The virtual deadlock between Gore and Bush in late October and early November polls prompted some experts to speculate the race could be won by Bush among the populace, but by Gore in the electoral college. But that didn’t happen Tuesday night.

"It’s certainly the most unpredictable election I’ve ever seen," said Democratic pollster Paul Maslin.

In California, a state where President Bill Clinton remains enormously popular, Gore's double-digit lead had fallen to 5 points prior to the election, stoking Democrats’ fears about defecting populist liberals and other undecided voters to Green Party candidate Ralph Nader. But, preliminary totals indicated Gore won the state’s 54 electoral votes by six percentage points.

Nader could have played the spoiler in states like Michigan, Wisconsin and Oregon that normally vote Democratic. He campaigned fiercely but unsuccessfully for the five percentage points that would qualify his party for federal matching funds in the next presidential election.

Across the nation, Nader averaged three percent of the vote in exit poll totals.
In the final hours of the campaign, the two candidates concentrated on appeals to undecided voters in the key swing states. Gore went to Iowa, Missouri, Michigan and Florida before heading home to Carthage, Tennessee. Bush made stops in Arkansas and Tennessee, home turf of the President Clinton and Al Gore, prior to voting in Austin, Texas.

They also intensified their attacks on each other’s agendas.
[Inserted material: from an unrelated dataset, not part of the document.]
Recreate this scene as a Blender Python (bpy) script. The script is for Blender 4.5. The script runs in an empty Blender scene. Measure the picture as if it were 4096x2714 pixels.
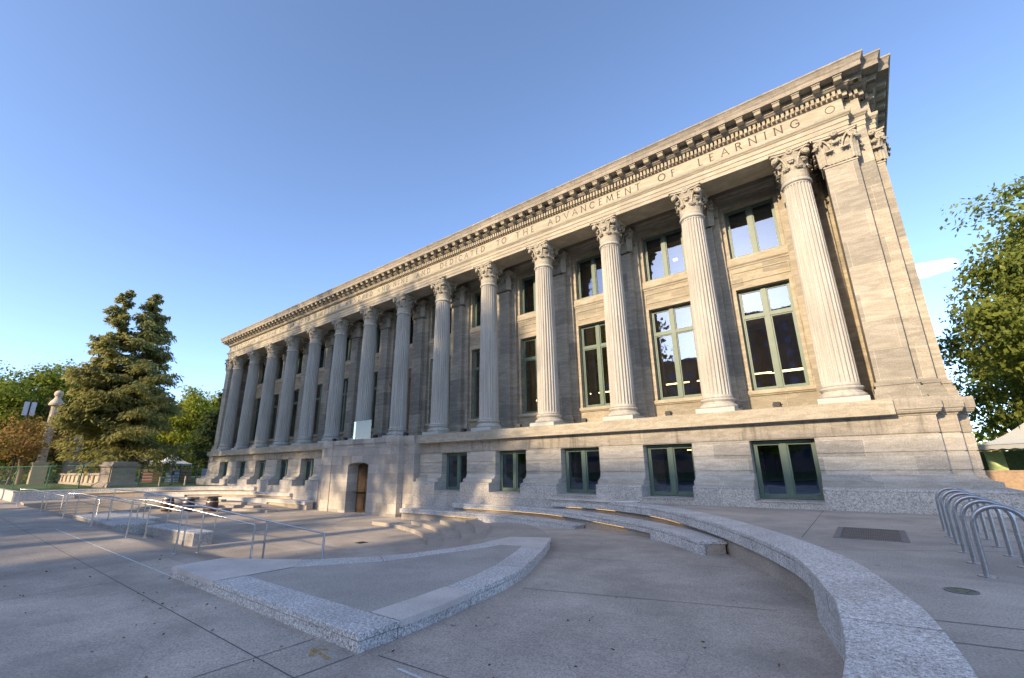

Gore characterized Bush's tax cut as tantamount to "class warfare on behalf of billionaires." Bush said Gore would bloat the government with costly social programs and chided Gore for scaring senior citizens about Bush’s proposals to privatize parts of social security.

Battling for electoral votes state by state, candidates traded leads throughout the night as Gore won in some traditionally Republican states while Bush prevailed in Democratic strongholds like Tennessee and Missouri.

The vice president came out early, winning in key battleground states according to early exit polls. He carried Michigan, Pennsylvania and New York. In key battleground states, it was also a toss-up. Gore won in Minnesota, while Bush took Missouri. It became apparent close states scattered across the nation would determine the election.

Bush won despite problems in the final days of the campaign. Even as he attacked the character of the previous administration and President Clinton, a Maine TV news reporter broke the story that Bush had been arrested there for drinking and driving in 1976.

Bush gave up drinking altogether 10 years later, but the event again brought up the issue about his reluctance to provide details of admitted "youthful indiscretions" and his refusal to answer questions about whether or not he engaged in illegal drug use.

In a campaign that seemed to defy tradition, Gore, who was openly criticized by reporters and pundits for exaggerating on certain points, was having trouble taking credit for the administration’s economic success.

"I think there was a lot of stupidity on the part of the Gore camp. They allowed Gore to continue exaggerating when it was very obvious he was going to get jumped on for that," said Cain, who thought Gore should have placed more stress on prosperity as a campaign theme.

But the Vice President, who repeatedly told voters they should regard him as his own man, seemed concerned that any association with Clinton would remind voters of the president’s marital infidelities and other White House scandals.

"Gore was trying to separate himself from the achievements of the last eight years," Cain said. "I think he could have separated from Clinton and still been his own man."

Many Gore loyalists were privately critical that he failed to utilize Clinton, who is considered one of the great political stumpers.

Clinton made a campaign push only in California during the campaign's last week. Gov. Gray Davis said he asked Clinton to come to California specifically to increase turnout of Gore voters.

Pollster Merv Field estimated over 70 percent of California’s registered voters went to the polls Tuesday.